The Tesla and SpaceX CEO finally lived up to his promise and delivered the first 1,000 flamethrowers to customers at a "pick-up party" arranged at the company's headquarters in Hawthorne, California.

Musk took to Twitter to announce that the first 1,000 flamethrowers had been picked up. He also urged users to "avoid unintentionally burning things down."

The product, branded as "Not A Flamethrower" to avoid problems from customs officials, is a device that shoots flames up to four feet from the nozzle of what looks like an rifle equipped with a small propane tank.

"I love fire," The Guardian quoted one of the customers as saying. "I play with torches and gasoline all the time so this is the ultimate toy that I'll play with for all my life."

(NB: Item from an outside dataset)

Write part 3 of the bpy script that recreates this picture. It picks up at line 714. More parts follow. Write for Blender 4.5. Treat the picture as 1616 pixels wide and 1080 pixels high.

Flamethrowers Being Resold On eBay

It didn't take long for the flamethrowers to show up on eBay at prices that ran into thousands. A few people had the flamethrowers put up for sale on the website, offering the devices for prices ranging from just under $3,000 to one particular listing with a "Buy It Now" option for a whopping $20,000.

The instruction manual that accompanies the flamethrower is also being sold for $250. While some plan to sell the flamethrowers online for a premium, most intended to keep the fire-spitting devices.

California-based William Brice said he would use his flamethrower to claim a tax deduction, as he can use it to seal adhesive in his car-wrapping business. Meanwhile, 45-year-old environmental scientist Dennis Dohrman said he would use his flamethrower to light tiki torches and for "household protection."